IFC Reveals Top 100 Women Startups to Receive Growth Support Via ‘She Wins Africa’ Initiative
The IFC today released the names of 100 women-led business entrepreneurs who have been chosen to participate in the She Wins Africa project. This IFC-led project aims to increase access to funding for women-led enterprises in Sub-Saharan Africa.
According to a statement shared with Technect, the She Wins Africa program is part of the IFC’s larger commitment to promoting gender equality and empowering female entrepreneurs in emerging markets.
The selected women will take part in comprehensive interventions that will improve their companies’ investment preparedness, including advice and mentorship, as well as providing access to potential investors, industry experts, and peers through matching and pitching opportunities across Africa.
Today’s news comes after the program’s inauguration during the Africa CEO Forum in Côte d’Ivoire in 2023. She Wins Africa is the second initiative of its sort, following the IFC’s She Wins Arabia program, which has helped 170 female entrepreneurs and over 35 Entrepreneur Support Organizations (ESOs) across North Africa and the Middle East since 2021.
“IFC’s She Wins Africa program empowers women entrepreneurs in Sub-Saharan Africa through coaching, training, and financing, accelerating their growth and investment readiness,” said Nathalie Akon Gabala, Director of Gender and Economic Inclusion at IFC.
“It’s time for investors to step up and fund women.

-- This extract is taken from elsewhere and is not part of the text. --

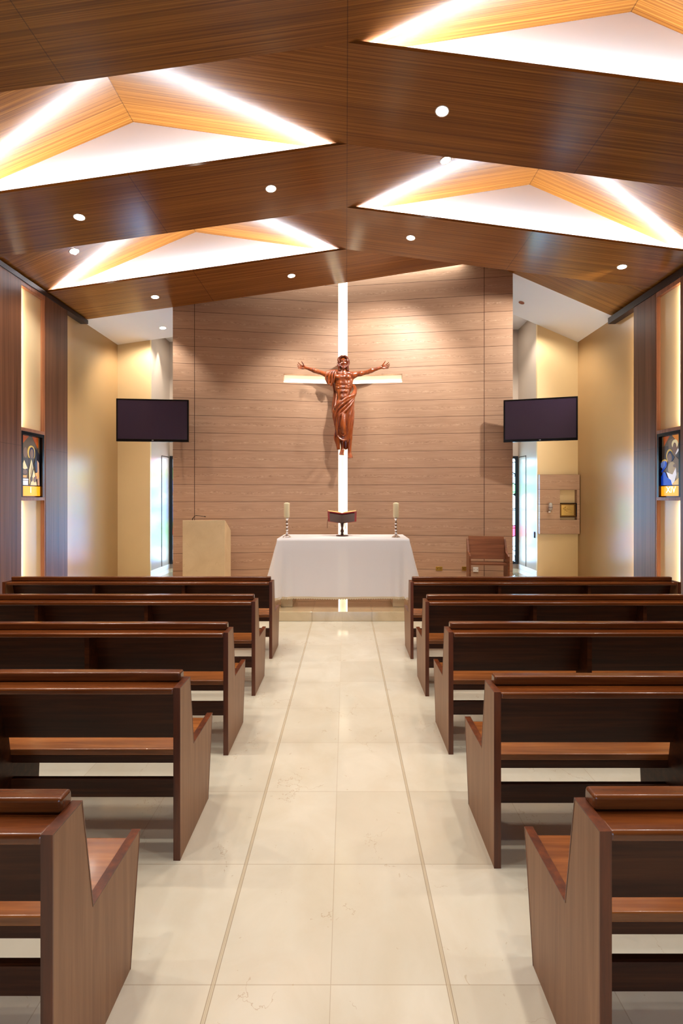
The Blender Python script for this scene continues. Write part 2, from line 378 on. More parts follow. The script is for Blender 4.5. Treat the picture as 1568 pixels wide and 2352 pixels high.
# --- folded ceiling: two mirrored asymmetric gables alternate every bay
LP = [(XL, 5.02), (0.07, 5.71), (2.58, 6.10), (XR, 5.075)]
RP = [(XL, 5.02), (-2.35, 6.05), (0.07, 5.71), (XR, 5.075)]
def zp(P, x):
    for (x0, z0), (x1, z1) in zip(P, P[1:]):
        if x <= x1+1e-6: return z0+(z1-z0)*(x-x0)/(x1-x0)
    return P[-1][1]
yb = [YS, 7.28, 6.23, 5.11, 3.97, 2.85, 1.73, 0.6, -0.5, -1.6, YB]
XB = [XL, -2.35, 0.07, 2.58, XR]
LIP, SET = 0.03, 0.12
secs = [(yb[i+1], yb[i], LP if i % 2 == 0 else RP) for i in range(len(yb)-1)]
for i, (y0, y1, P) in enumerate(secs):
    far = secs[i-1][2] if i > 0 else None
    near = secs[i+1][2] if i+1 < len(secs) else None
    mb = MB().use('ceil_wood')
    for a, b in zip(XB, XB[1:]):
        mid = (a+b)/2
        ext = SET if (far and zp(P, mid) > zp(far, mid)+0.01) else 0.0
        za, zb = zp(P, a), zp(P, b)
        mb.add([(a, y0, za), (b, y0, zb), (b, y1+ext, zb), (a, y1+ext, za)], [(0, 1, 2, 3)])
        if near:
            na, nb = zp(near, a), zp(near, b)
            if zp(near, mid) > zp(P, mid)+0.01:      # this bay is the lower one: fascia lip and trough
                mb.add([(a, y0, za), (b, y0, zb), (b, y0, zb+LIP), (a, y0, za+LIP)], [(0, 1, 2, 3)])
                mb.add([(a, y0+0.012, za+LIP), (b, y0+0.012, zb+LIP), (b, y0, zb+LIP), (a, y0, za+LIP)], [(0, 1, 2, 3)])
                mb.add([(a, y0+0.012, za+0.004), (b, y0+0.012, zb+0.004), (b, y0+0.012, zb+LIP), (a, y0+0.012, za+LIP)], [(0, 1, 2, 3)])
                mb.use('white').add([(a, y0+0.012, za+0.004), (b, y0+0.012, zb+0.004), (b, y0+SET, zb+0.004), (a, y0+SET, za+0.004)], [(0, 1, 2, 3)]); mb.use('ceil_wood')
            if zp(near, mid) < zp(P, mid)-0.01:      # higher bay: closing face towards the nave behind
                mb.add([(a, y0, za), (b, y0, zb), (b, y0, nb), (a, y0, na)], [(0, 1, 2, 3)])
    struct(mb.build('ceiling', recalc=False))
    if far:
        xs = [x for x in XB]
        pts_hi = [(x, zp(P, x)) for x in xs]; pts_lo = [(x, zp(far, x)) for x in xs]
        g = MB()
        for (a, za), (b, zb), (_, la), (_, lb) in zip(pts_hi, pts_hi[1:], pts_lo, pts_lo[1:]):
            if (za+zb) > (la+lb)+0.02:
                g.add([(a, y1+SET, la), (b, y1+SET, lb), (b, y1+SET, max(zb, lb)), (a, y1+SET, max(za, la))], [(0, 1, 2, 3)])
        struct(g.build('ceiling_gable', 'white', recalc=False), 'white triangular step between two folds of the wooden ceiling')
        # LED strip in the trough
        sgn = 1 if P is LP else -1
        a, b = (0.07+0.06, XR-0.06) if sgn > 0 else (XL+0.06, 0.07-0.06)
        za, zb = zp(far, a), zp(far, b)
        L = math.hypot(b-a, zb-za)
        if y1 > 0.5:
            area_dir('cove_light', ((a+b)/2, y1+0.075, (za+zb)/2+0.025), (b-a, 0, zb-za), (0, 0.15, 1.0), L, 0.02, P_COVE*(L/4.8), COL_COVE)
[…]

A strong entrepreneurship ecosystem benefits us all”, she added.
The 100 participants selected today were chosen from nearly 3,000 candidates, including women entrepreneurs from Africa working in industries such as agriculture, climate technology, e-commerce, education technology, health technology, and fintech.

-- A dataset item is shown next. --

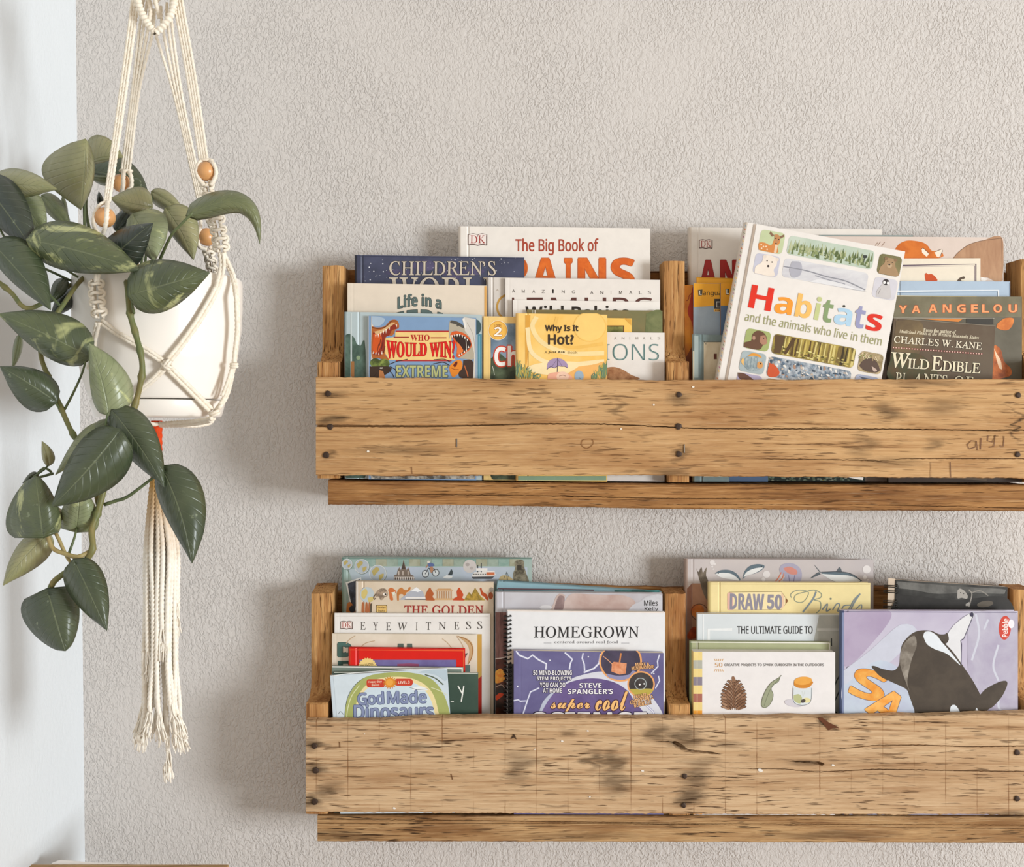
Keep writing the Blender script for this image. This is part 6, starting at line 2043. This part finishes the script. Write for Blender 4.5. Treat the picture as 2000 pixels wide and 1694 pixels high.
# hanging cords: left front, left back, right back, right front
for i in range(3):
    cord([(262 + i * 5, -70, 1.268 - i * .002), (258.5 + i * 5.4, 0, 1.266), (238 + i * 5.2, 160, 1.245), (205 + i * 4.2, 395, 1.205)], 3.0)
for i, (a, b) in enumerate(((275, 34), (281, 47), (289, 56), (297, 68))):
    cord([(a + 8 - i, b - 50, 1.275), (a, b, 1.278), (258 + i * 4.4, 180, 1.300), (237.5 + i * 5, 335, 1.328)], 2.8)
for i, (a, b) in enumerate(((303, 62), (318, 57), (328, 50), (335, 40))):
    cord([(a - 6 + i * 2, b - 45, 1.275), (a, b, 1.277), (341 + i * 5, 190, 1.300), (388 + i * 3.4, 396, 1.328)], 2.8)
for i in range(4):
    cord([(334 + i * 4.6, -70, 1.268), (340 + i * 5.2, 0, 1.264), (366 + i * 5, 150, 1.242), (391 + i * 4.6, 312, 1.212)], 2.9)
bead(205, 425, 1.192, 20)
bead(237, 358, 1.330, 18)
bead(403, 335, 1.205, 18.5)
bead(404, 463, 1.325, 17.5)
# cords round each bead
cord([(209, 395, 1.20), (196, 400, 1.188), (184, 420, 1.186), (184, 444, 1.186), (196, 458, 1.19)], 3.6)
cord([(210, 395, 1.198), (209, 412, 1.172), (207, 436, 1.170), (201, 458, 1.18)], 4.2)
cord([(196, 456, 1.19), (188, 500, 1.172), (187, 540, 1.168), (187, 552, 1.168)], 4)
cord([(202, 456, 1.185), (195, 500, 1.172), (191, 552, 1.168)], 4)
cord([(241, 334, 1.325), (241, 345, 1.305), (240, 365, 1.304), (236, 386, 1.315), (240, 440, 1.34), (250, 545, 1.378)], 4)
cord([(250, 334, 1.325), (256, 345, 1.32), (256, 365, 1.322), (246, 382, 1.325), (246, 440, 1.345), (254, 545, 1.378)], 4)
cord([(408, 312, 1.206), (418, 322, 1.200), (422, 338, 1.200), (418, 352, 1.20), (411, 362, 1.20)], 4)
cord([(394, 312, 1.206), (386, 324, 1.20), (384, 338, 1.20), (390, 352, 1.20), (399, 362, 1.20)], 4)
sinnet([(404, 356, 1.206), (408, 378, 1.206), (413, 410, 1.208)], 17, 3)
sinnet([(416, 408, 1.212), (423, 430, 1.212), (427, 450, 1.212), (431, 472, 1.212), (433, 494, 1.212)], 22, 5)
cord([(394, 394, 1.328), (392, 425, 1.325), (391, 446, 1.318), (386, 462, 1.318), (390, 482, 1.318), (404, 488, 1.32)], 3.8)
cord([(401, 396, 1.328), (404, 425, 1.31), (412, 445, 1.31)], 3.8)
sinnet([(406, 484, 1.330), (411, 506, 1.336), (418, 545, 1.368)], 15, 4)
sinnet([(188, 548, 1.172), (189, 570, 1.170), (191, 595, 1.170), (196, 622, 1.170)], 21, 4)
wrap_knot(403, 313, 1.208, 11, 1)
wrap_knot(246, 334, 1.328, 11, 1)
# net round the pot


def onpot(pts, r=CR, gap=.0058, pre=(), post=()):
    """cord laid on the pot's skin through the given pixels, with free points before and after"""
    k = catmull([Vector((p[0], p[1], 0)) for p in pts], 9.0)
    return cord(list(pre) + [(v.x, v.y, pot_front(v.x, v.y, gap)) for v in k] + list(post), r)


for o in (-3.0, 3.2):
    onpot([(426 + o, 556), (412 + o, 585 + o * .5), (388 + o, 625 + o * .5), (358 + o, 668 + o * .5), (330 + o, 703 + o * .5)], CR, .0058, [(432 + o, 494, 1.212), (434 + o, 520, 1.212)])
    onpot([(197 + o * .5, 628 - o), (230, 652 - o), (280, 681 - o), (318, 706 - o)], 3.8)
    onpot([(322 + o * .4, 718 + o), (300, 740 + o), (272, 764 + o), (254, 786 + o)], 3.8)
    onpot([(330 + o, 720 - o * .6), (356 + o, 746 - o * .6), (388 + o, 778 - o * .6), (411 + o, 801 - o * .6)], 4.2)
    onpot([(462 + o * .5, 580), (464 + o * .4, 640), (459 + o * .3, 690), (457 + o * .3, 712)], CR, .0065, [(435 + o * .6, 494, 1.214), (444 + o * .7, 515, 1.222), (455 + o * .6, 540, 1.236)])
    onpot([(456 + o * .4, 716), (447 + o * .6, 755), (438 + o * .6, 780), (421 + o * .5, 804)], CR, .0065)
onpot([(453, 718), (442, 752), (433, 774)], 3.2, .006)
onpot([(183, 655), (179, 690), (177, 715)], 3.8, .006, [(189, 630, 1.172)])
onpot([(187, 660), (183, 690), (180, 715)], 3.8, .006, [(194, 630, 1.172)])
onpot([(180, 718), (196, 758), (218, 794), (228, 813)], 3.8, .0070, (), [(242, 827, 1.212), (270, 830, 1.235), (303, 830, 1.262)])
onpot([(254, 788), (262, 804)], 3.8, .0065, (), [(276, 822, 1.19), (300, 829, 1.24), (306, 829, 1.262)])
wrap_knot(326, 712, pot_front(326, 712, .011), 9, 2, .9)
wrap_knot(326, 714, pot_front(326, 714, .011), 9, 2, -.7)
wrap_knot(457, 714, pot_front(457, 714, .009), 6, 2)
wrap_knot(419, 808, pot_front(417, 806, .010), 9, 2, .4)
wrap_knot(179, 716, pot_front(179, 716, .009), 7, 2)
cord([(414, 818, 1.205), (380, 823, 1.225), (340, 826, 1.25), (309, 828, 1.266)], 4.2)
cord([(412, 822, 1.207), (380, 828, 1.23), (340, 831, 1.255), (311, 831, 1.268)], 4.2)
cord([(430, 772, 1.345), (416, 820, 1.335), (390, 831, 1.31), (350, 831, 1.29), (311, 829, 1.272)], 4)
cord([(196, 800, 1.335), (240, 824, 1.315), (280, 827, 1.29), (305, 829, 1.272)], 4)
# wound loop at the top
loop = [(304, 64), (318, 52), (333, 30), (340, 4), (337, -30), (322, -58), (304, -66), (286, -58), (271, -30), (269, 0), (280, 32), (294, 54), (304, 64)]
k = catmull([P(x, y, 1.255) for x, y in loop], .0008)
mb = MB()
s_ = 0.0
rr = []
for i, p in enumerate(k):
    rr.append((6.6 + 1.3 * math.sin(i * 2 * math.pi / 6.0)) * 1.255 / F)
mb.tube(k, rr, 12, cap=False)
mb.build('wound_loop', M_ROPE, hanger, True)
cord([(289, -30, 1.27), (291, 0, 1.268), (294, 20, 1.266), (290, 48, 1.262)], 4)
cord([(305, -40, 1.27), (303, -5, 1.262), (307, 15, 1.262), (312, 36, 1.268)], 4)
cord([(318, -40, 1.272), (310, -5, 1.268), (302, 8, 1.266)], 4)
# orange binding and tassel
k = [P(306, y, AX_D) for y in range(822, 946, 4)]
mb = MB()
mb.tube(k, [(10.5 + .7 * math.sin(i * 1.9)) * PXM for i in range(len(k))], 16)
o = mb.build('binding', M_WRAP, hanger, True)
rnd = random.Random(12)
N = 22
ENDS = [1470, 1440, 1436, 1400, 1290, 1452, 1440, 1245, 1380, 1462, 1446, 1522, 1436, 1458, 1330, 1446, 1452, 1285, 1432, 1466, 1450, 1236]
for i in range(N):
    a = i / N * 2 * math.pi
    x0 = 307 + 9 * math.cos(a)
    d0 = AX_D + .006 * math.sin(a)
    spread = 314 + 35 * math.cos(a) + rnd.uniform(-5, 5)
    d1 = AX_D + .020 * math.sin(a)
    end = ENDS[i]
    sw = [rnd.uniform(-6, 6) for _ in range(4)]
    low = end > 1400
    xe = spread + ((14 if spread > 322 else -12 if spread < 300 else rnd.uniform(-8, 8)) if low else rnd.uniform(-4, 10))
    if end > 1500:
        spread, xe = 328, 329
    pts = [(x0, 932, d0), (307 + (spread - 307) * .5 + sw[0] * .3, 985, AX_D + (d1 - AX_D) * .7), (spread * .92 + 314 * .08 + sw[1] * .4, 1075, d1), (spread + sw[2] * .7, 1180, d1 + .002 * sw[0] / 6), (spread + sw[3] * .8, 1290, d1), (spread + sw[1] * .7, 1370, d1 - .002)]
    pts = [p for p in pts if p[1] < end - 70] + [(spread * .8 + xe * .2, end - 56, d1)]
    c = cord(pts, 4.5, 'tassel_strand', M_TASS)
    ex, ey, ed = pts[-1]
    mb = MB()
    for j in range(13):
        g = (j - 6) / 6
        wv = rnd.uniform(-2.5, 2.5)
        q = [P(ex + g * 2.6, ey - 5, ed + rnd.uniform(-.0015, .0015)), P(ex + (xe - ex) * .35 + g * 5 + wv, ey + 18, ed + rnd.uniform(-.003, .003)), P(ex + (xe - ex) * .7 + g * 8 - wv, ey + 36, ed + rnd.uniform(-.003, .003)), P(xe + g * 10 + rnd.uniform(-3, 3), ey + 56 + rnd.uniform(-12, 10), ed + rnd.uniform(-.004, .004))]
        mb.tube(catmull(q, .003), [1.5 * PXM, 1.4 * PXM] + [1.25 * PXM] * (len(catmull(q, .003)) - 2), 5)
    mb.build('frayed_end', M_TASS, c, True)

# ------------------------------------------------------------------ table edge and papers at the lower left
td = 1.445
zt = P(0, 1688.5, td).z
x0, x1 = P(60, 0, td).x, P(448, 0, td).x
tb = thing('side_table', ((x0 + x1) / 2, 1.25, 0), 'wooden table of which only the far top edge shows at the bottom left', 'table')
W_BOX = wood('table_wood', '#c3a377', '#9c7850', '#4a3521', 21.0, 'X', 1.0, (), None, 0.5)
mb = MB()
mb.box((x0, 1.0, zt - .028), (x1, td, zt), 0, .0015)
mb.build('tabletop', W_BOX, tb)
for xx in (x0 + .02, x1 - .055):
    for yy in (1.02, td - .06):
        mb = MB()
        mb.box((xx, yy, 0.0003), (xx + .035, yy + .035, zt - .0282), 0, .002)
        mb.build('leg', W_BOX, tb)
# sheets of paper standing between the table and the corner, their top edge sloping
pa, pb = P(104, 1678, td + .006), P(332, 1689.5, td + .006)
for j, (o_, h_) in enumerate(((0.0, 0.0), (.0022, .0015))):
    mb = MB()
    NP = 16
    vs = []
    for th in (0.0, 0.0012):
        for i in range(NP + 1):
            g = i / NP
            X = pa.x + (pb.x - pa.x) * g
            z = pa.z + (pb.z - pa.z) * g - h_ + .0005 * math.sin(g * 14 + j)
            if i == 0:
                z -= .004
            y = td + .0008 + th + o_ + .0004 * math.sin(g * 9) ** 2
            vs += [(X, y, z), (X, y, zt - .21)]
    n = 2 * (NP + 1)
    fs = []
    for i in range(NP):
        a_ = 2 * i
        fs += [(a_, a_ + 1, a_ + 3, a_ + 2), (n + a_ + 2, n + a_ + 3, n + a_ + 1, n + a_), (a_, a_ + 2, n + a_ + 2, n + a_), (a_ + 3, a_ + 1, n + a_ + 1, n + a_ + 3)]
    fs += [(1, 0, n, n + 1), (n - 2, n - 1, 2 * n - 1, 2 * n - 2)]
    mb.add(vs, fs)
    if j == 0:
        pp = thing('paper_stack', ((pa.x + pb.x) / 2, td, zt - .21), 'white papers standing behind the table edge, top edge sloping down to the right', 'papers')
    mb.build('sheet', plain('white_paper', '#f1f0ee', .8, .15, 0, .05, 30), pp)
for o in bpy.data.objects:
    if '_org' in o:
        del o['_org']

In addition to the investment preparedness program for the 100 selected participants, She Wins Africa will launch further activities. This includes:
- a boot camp to help lead 200 pre-seed women-led startups into the acceleration phase,
- an initiative to open up acceleration support for an additional 200 women-led startups in areas where such support is not easily available; and
- a program to create a coalition of funds, venture capital firms and gender-lens investors to improve access to finance for women and their businesses across Africa.

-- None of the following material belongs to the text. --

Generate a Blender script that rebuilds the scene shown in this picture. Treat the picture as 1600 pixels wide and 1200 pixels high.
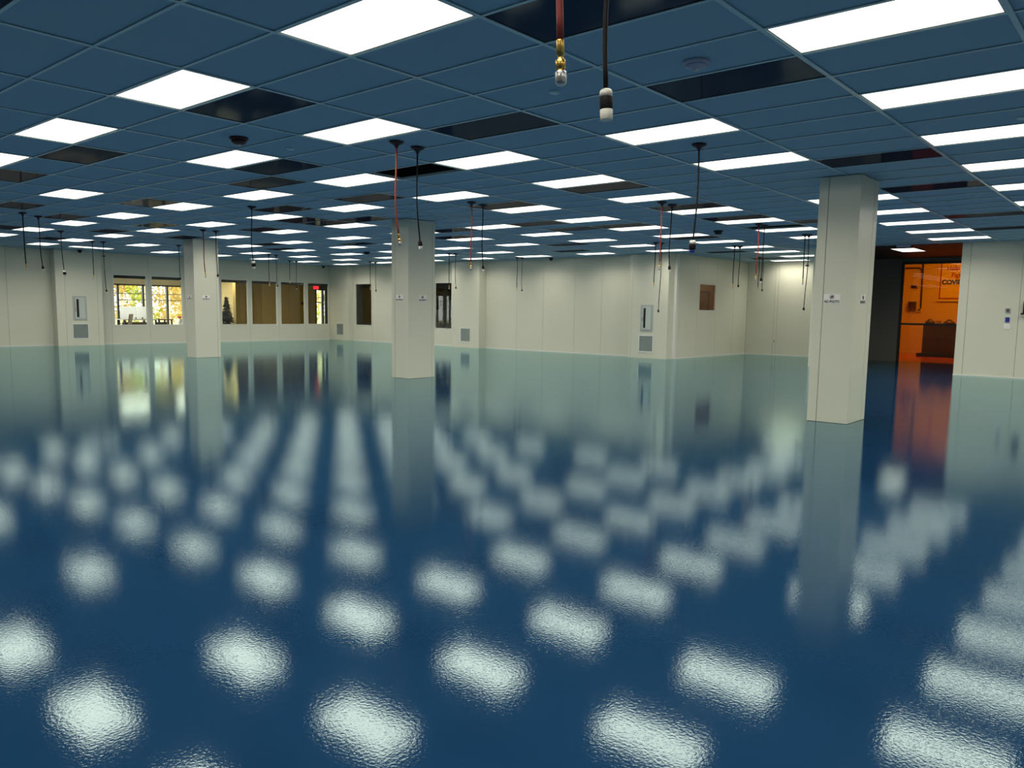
import bpy, bmesh, math, random
from mathutils import Vector, Matrix
random.seed(7)
scene = bpy.context.scene
COL = scene.collection
for o in list(bpy.data.objects):
    bpy.data.objects.remove(o, do_unlink=True)

# ------------------------------------------------------------------ camera, world, exposure
T = 0.6096                       # 2 ft ceiling module
H = 3.109                        # ceiling height
FPX = 1217.4                     # focal length in pixels of the 1600 px wide frame
yaw, pitch, roll = math.radians(-40.249), math.radians(-6.365), math.radians(-0.872)
cam_d = bpy.data.cameras.new('camera')
cam = bpy.data.objects.new('camera', cam_d)
COL.objects.link(cam)
cam_d.sensor_fit = 'HORIZONTAL'
cam_d.sensor_width = 36.0
cam_d.lens = 36.0 * FPX / 1600.0
cam_d.shift_x = -10.406 / 1600.0
cam_d.shift_y = 20.547 / 1600.0
cam_d.clip_start = 0.05
cam_d.clip_end = 500
_f = Vector((math.sin(yaw) * math.cos(pitch), math.cos(yaw) * math.cos(pitch), math.sin(pitch)))
_r = Vector((math.cos(yaw), -math.sin(yaw), 0))
_d = -_r.cross(_f)
_c, _s = math.cos(roll), math.sin(roll)
_r2 = _c * _r + _s * _d
_d2 = -_s * _r + _c * _d
M = Matrix((_r2, -_d2, -_f)).transposed().to_4x4()
M.translation = Vector((4.556, -2.922, 1.381))
cam.matrix_world = M
scene.camera = cam

world = bpy.data.worlds.new('sky')
scene.world = world
world.use_nodes = True
_bg = world.node_tree.nodes['Background']
_bg.inputs[0].default_value = (0.93, 0.97, 1.0, 1)
_bg.inputs[1].default_value = 5.5

scene.view_settings.view_transform = 'Standard'
scene.view_settings.look = 'None'
scene.view_settings.gamma = 1.0
scene.view_settings.use_curve_mapping = False
scene.view_settings.exposure = 0.0
scene.cycles.max_bounces = 6
scene.cycles.diffuse_bounces = 3
scene.cycles.glossy_bounces = 3
scene.cycles.transparent_max_bounces = 12
scene.cycles.use_adaptive_sampling = True
scene.cycles.adaptive_threshold = 0.04
scene.cycles.light_sampling_threshold = 0.03

LIGHT_STRENGTH = 2.7             # radiance of the ceiling light diffusers seen from any side
LAMP_WATT = 14.5                 # each fixture's lamp, beamed downwards by its lens
LAMP_SPREAD = math.radians(147)
LAMP_COLOR = (1.0, 0.93, 0.80)

# ------------------------------------------------------------------ materials
MAT = {}
def mat(name, col, rough=0.5, metal=0.0, ior=1.5, emit=None, estr=0.0, noise=None, bump=None, spec=None):
    m = bpy.data.materials.new(name)
    m.use_nodes = True
    nt = m.node_tree
    b = nt.nodes['Principled BSDF']
    b.inputs['Base Color'].default_value = (*col, 1)
    b.inputs['Roughness'].default_value = rough
    b.inputs['Metallic'].default_value = metal
    b.inputs['IOR'].default_value = ior
    if spec is not None:
        b.inputs['Specular IOR Level'].default_value = spec
    if emit:
        b.inputs['Emission Color'].default_value = (*emit, 1)
        b.inputs['Emission Strength'].default_value = estr
    geo = None
    if noise or bump:
        geo = nt.nodes.new('ShaderNodeNewGeometry')
    if noise:                                       # (scale, amount): mottled colour
        n = nt.nodes.new('ShaderNodeTexNoise')
        n.inputs['Scale'].default_value = noise[0]
        n.inputs['Detail'].default_value = 4
        nt.links.new(geo.outputs['Position'], n.inputs['Vector'])
        mp = nt.nodes.new('ShaderNodeMapRange')
        mp.inputs['To Min'].default_value = 1 - noise[1]
        mp.inputs['To Max'].default_value = 1 + noise[1]
        nt.links.new(n.outputs['Fac'], mp.inputs['Value'])
        mx = nt.nodes.new('ShaderNodeVectorMath')
        mx.operation = 'SCALE'
        mx.inputs[0].default_value = col
        nt.links.new(mp.outputs['Result'], mx.inputs['Scale'])
        nt.links.new(mx.outputs['Vector'], b.inputs['Base Color'])
    if bump:                                        # list of (scale, distance)
        prev = None
        for sc, dist in bump:
            n = nt.nodes.new('ShaderNodeTexNoise')
            n.inputs['Scale'].default_value = sc
            n.inputs['Detail'].default_value = 2
            nt.links.new(geo.outputs['Position'], n.inputs['Vector'])
            bp = nt.nodes.new('ShaderNodeBump')
            bp.inputs['Strength'].default_value = 1.0
            bp.inputs['Distance'].default_value = dist
            nt.links.new(n.outputs['Fac'], bp.inputs['Height'])
            if prev:
                nt.links.new(prev.outputs['Normal'], bp.inputs['Normal'])
            prev = bp
        nt.links.new(prev.outputs['Normal'], b.inputs['Normal'])
    MAT[name] = m
    return m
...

Why is the IFC focusing on women?
Sub-Saharan Africa has the highest rate of female entrepreneurship in the world, accounting for around 26% of female adults. However, according to a 2021 World Bank research, African female innovators earn only approximately 3% of startup funding.
Another “Women and Online Learning in Emerging Markets” report produced by IFC four months ago found that one in every three Nigerian women surveyed reported good professional or business results after taking online courses, such as obtaining a new job, starting a business, or boosting job performance.
In Nigeria, men account for the majority of online learners. However, in the last five years, the proportion of female learners has increased from 26% in 2017 to 32% in 2022. Women were twice as likely as males to identify family and childcare responsibilities as their motivation for learning online. The epidemic inspired 27% of the women, whereas personal preferences influenced 20%.
According to Kalim M. Shah, Senior Country Manager for Nigeria, the IFC is “committed to fostering increased female participation in the private sector”. According to her, the organization’s goal is to enable women entrepreneurs to not only start successful enterprises, but also to drive social change and economic growth.
In October of last year, it announced 15 female-led Nigerian tech businesses that had been selected to join in the first cohort of an Investment Readiness Accelerator program, the Female Founders Growth Programme.
The Female Founders development Programme is intended for female tech founders who have successfully established a Minimum Viable Product and gained traction by providing answers to essential challenges in a field with strong development potential in the local socioeconomic context.
The selected firms took part in a 7-week investment readiness program meant to improve their business models and fundraising methods.